13.         En application des art. 144 al. 1 LIFD, 52 al. 1 LPFisc, 87 al. 1 de la loi sur la procédure administrative du 12 septembre 1985 (LPA - E 5 10) et 1 et 2 du règlement sur les frais, émoluments et indemnités en procédure administrative du 30 juillet 1986 (RFPA - E 5 10.03, la recourante, qui succombe, est condamnée au paiement d’un émolument s'élevant à CHF 700.- ; il est couvert par l’avance de frais versée à la suite du dépôt du recours.

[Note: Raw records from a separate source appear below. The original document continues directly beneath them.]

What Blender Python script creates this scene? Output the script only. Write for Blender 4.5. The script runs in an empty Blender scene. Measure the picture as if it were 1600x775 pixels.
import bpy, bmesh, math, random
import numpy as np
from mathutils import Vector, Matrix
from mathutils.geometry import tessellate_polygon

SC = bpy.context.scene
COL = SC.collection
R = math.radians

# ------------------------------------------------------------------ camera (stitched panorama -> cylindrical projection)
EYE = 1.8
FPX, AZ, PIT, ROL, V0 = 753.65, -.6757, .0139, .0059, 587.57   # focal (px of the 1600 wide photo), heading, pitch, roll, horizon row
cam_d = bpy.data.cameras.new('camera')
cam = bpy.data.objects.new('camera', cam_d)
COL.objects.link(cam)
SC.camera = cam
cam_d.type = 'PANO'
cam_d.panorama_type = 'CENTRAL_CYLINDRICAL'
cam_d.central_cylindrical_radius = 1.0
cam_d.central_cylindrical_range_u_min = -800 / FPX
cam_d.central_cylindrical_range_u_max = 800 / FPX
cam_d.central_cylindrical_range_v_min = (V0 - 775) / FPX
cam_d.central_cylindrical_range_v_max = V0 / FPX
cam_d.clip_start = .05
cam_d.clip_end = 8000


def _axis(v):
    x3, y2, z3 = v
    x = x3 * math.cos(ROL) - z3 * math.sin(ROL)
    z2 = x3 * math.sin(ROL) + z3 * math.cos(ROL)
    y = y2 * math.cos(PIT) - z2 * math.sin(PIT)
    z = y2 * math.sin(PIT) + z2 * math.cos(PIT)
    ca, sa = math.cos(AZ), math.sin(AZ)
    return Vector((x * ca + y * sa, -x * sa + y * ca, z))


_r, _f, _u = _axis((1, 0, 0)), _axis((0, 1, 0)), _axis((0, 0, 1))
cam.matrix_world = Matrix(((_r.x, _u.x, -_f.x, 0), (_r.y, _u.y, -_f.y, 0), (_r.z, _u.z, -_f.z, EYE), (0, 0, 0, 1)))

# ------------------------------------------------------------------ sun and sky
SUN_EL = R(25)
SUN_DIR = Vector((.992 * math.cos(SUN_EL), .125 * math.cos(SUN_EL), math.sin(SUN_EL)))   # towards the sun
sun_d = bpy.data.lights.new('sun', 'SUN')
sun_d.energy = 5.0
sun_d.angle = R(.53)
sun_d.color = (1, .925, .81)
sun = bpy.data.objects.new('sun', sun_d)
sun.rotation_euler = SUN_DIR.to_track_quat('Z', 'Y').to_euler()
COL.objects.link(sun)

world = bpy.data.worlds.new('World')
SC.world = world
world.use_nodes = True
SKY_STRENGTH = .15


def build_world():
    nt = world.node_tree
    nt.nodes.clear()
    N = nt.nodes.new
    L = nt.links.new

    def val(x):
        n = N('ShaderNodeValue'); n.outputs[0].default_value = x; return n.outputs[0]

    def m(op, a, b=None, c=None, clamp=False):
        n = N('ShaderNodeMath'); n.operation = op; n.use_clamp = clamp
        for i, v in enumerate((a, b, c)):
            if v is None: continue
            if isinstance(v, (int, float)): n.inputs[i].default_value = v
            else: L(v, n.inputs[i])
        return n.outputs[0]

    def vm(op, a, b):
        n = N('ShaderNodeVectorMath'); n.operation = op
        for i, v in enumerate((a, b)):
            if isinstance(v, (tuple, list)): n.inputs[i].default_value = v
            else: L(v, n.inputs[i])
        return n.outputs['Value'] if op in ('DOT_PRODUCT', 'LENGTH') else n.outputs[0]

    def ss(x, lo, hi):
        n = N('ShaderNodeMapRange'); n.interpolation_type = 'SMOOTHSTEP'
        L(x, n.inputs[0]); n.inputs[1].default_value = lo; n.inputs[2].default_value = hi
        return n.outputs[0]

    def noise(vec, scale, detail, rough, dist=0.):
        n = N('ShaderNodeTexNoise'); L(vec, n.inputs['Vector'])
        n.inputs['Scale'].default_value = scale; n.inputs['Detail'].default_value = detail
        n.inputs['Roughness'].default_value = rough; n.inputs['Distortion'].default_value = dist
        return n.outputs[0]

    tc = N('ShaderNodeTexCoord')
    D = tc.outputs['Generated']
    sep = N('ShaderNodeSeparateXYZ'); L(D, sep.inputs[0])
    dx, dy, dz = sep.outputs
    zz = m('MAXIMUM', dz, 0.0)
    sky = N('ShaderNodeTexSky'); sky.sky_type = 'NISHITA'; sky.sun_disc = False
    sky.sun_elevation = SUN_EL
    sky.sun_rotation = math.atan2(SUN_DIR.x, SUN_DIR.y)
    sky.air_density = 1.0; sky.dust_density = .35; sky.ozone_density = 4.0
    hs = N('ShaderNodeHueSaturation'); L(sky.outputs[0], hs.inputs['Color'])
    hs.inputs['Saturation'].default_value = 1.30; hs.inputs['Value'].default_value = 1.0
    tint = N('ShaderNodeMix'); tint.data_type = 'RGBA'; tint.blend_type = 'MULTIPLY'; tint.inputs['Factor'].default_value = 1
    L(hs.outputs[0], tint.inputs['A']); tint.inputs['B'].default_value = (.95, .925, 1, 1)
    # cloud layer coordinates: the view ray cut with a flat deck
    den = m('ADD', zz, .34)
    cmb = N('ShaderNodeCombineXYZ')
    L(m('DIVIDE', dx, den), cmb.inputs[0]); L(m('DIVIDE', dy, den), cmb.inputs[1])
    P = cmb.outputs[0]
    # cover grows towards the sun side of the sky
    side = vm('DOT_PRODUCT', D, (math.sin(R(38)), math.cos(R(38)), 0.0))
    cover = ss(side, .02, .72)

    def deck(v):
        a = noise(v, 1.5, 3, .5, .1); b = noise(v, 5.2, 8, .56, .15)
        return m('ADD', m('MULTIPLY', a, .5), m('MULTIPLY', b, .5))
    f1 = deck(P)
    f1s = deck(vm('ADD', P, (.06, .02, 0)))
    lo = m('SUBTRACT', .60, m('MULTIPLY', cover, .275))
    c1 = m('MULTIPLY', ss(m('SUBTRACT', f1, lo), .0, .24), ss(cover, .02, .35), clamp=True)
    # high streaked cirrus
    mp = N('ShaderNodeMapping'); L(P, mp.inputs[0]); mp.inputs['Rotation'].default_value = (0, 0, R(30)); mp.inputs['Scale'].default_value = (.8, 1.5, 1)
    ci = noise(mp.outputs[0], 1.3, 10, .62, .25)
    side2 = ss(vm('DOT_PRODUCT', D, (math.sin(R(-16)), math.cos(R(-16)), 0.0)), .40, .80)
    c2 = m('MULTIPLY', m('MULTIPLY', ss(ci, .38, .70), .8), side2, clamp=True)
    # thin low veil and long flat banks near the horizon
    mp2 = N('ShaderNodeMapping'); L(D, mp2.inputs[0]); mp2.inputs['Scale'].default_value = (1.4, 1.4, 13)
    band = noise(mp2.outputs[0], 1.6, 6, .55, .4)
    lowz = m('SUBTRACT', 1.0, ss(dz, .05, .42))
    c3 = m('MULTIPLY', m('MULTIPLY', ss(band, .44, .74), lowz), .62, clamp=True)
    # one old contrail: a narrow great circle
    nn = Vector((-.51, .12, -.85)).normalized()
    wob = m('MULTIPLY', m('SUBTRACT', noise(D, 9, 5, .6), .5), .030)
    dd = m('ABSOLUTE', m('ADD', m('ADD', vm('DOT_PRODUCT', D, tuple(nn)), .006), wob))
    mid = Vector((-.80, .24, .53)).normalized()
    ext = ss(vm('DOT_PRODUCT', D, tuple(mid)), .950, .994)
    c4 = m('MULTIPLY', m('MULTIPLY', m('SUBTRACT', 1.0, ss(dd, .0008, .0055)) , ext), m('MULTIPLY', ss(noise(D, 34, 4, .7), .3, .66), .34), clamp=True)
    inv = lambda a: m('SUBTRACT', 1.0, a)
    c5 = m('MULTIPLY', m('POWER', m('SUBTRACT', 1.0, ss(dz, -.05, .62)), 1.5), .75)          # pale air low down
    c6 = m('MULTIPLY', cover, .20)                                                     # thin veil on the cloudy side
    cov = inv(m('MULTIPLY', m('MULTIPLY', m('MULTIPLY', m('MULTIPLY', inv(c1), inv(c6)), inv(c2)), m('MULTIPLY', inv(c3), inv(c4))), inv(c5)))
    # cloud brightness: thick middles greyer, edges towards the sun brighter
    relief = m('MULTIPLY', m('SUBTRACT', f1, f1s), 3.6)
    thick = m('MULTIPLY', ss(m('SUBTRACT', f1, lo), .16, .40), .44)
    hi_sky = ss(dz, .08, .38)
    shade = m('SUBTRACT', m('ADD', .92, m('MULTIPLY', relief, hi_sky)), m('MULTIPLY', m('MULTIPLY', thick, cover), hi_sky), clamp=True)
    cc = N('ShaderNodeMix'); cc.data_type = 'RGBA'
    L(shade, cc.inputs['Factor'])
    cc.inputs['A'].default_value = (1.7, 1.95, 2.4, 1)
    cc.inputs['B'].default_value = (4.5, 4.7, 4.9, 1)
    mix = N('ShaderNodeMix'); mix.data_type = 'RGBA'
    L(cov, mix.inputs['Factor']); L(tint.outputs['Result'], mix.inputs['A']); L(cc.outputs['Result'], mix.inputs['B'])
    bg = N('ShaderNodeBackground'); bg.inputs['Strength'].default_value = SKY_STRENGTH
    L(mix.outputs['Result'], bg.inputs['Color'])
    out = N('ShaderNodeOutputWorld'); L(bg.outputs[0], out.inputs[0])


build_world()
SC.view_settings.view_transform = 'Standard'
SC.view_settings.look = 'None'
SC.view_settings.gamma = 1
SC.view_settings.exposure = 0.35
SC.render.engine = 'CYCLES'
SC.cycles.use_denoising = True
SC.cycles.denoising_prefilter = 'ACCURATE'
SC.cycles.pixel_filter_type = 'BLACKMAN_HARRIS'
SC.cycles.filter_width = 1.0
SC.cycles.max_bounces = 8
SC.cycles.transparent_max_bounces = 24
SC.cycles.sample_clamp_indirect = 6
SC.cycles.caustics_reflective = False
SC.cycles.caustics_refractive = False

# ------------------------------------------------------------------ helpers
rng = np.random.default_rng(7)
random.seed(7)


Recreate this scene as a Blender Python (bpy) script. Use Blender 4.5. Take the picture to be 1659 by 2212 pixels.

Aucune indemnité de procédure ne sera allouée (art. 87 al. 2 LPA).

 


PAR CES MOTIFS

LE TRIBUNAL ADMINISTRATIF

DE PREMIÈRE INSTANCE

1.             déclare recevable le recours interjeté le 3 janvier 2024 par Madame A______ contre les décisions sur réclamation de l'administration fiscale cantonale du 30 novembre 2023 ;

2.             le rejette ;

3.             met à la charge de Madame A______ un émolument de CHF 700.-lequel est couvert par l'avance de frais ;

4.             dit qu’il n’est pas alloué d’indemnité de procédure ;

5.             dit que, conformément aux art. 132 LOJ, 62 al. 1 let. a et 65 LPA, le présent jugement est susceptible de faire l'objet d'un recours auprès de la chambre administrative de la Cour de justice (10 rue de Saint-Léger, case postale 1956, 1211 Genève 1) dans les 30 jours à compter de sa notification. L'acte de recours doit être dûment motivé et contenir, sous peine d'irrecevabilité, la désignation du jugement attaqué et les conclusions du recourant. Il doit être accompagné du présent jugement et des autres pièces dont dispose le recourant.

Siégeant: Sophie CORNIOLEY BERGER, présidente, Federico ABRAR et Stéphane TANNER, juges assesseurs.

 

Au nom du Tribunal :

La présidente

Sophie CORNIOLEY BERGER

 

Copie conforme de ce jugement est communiquée aux parties.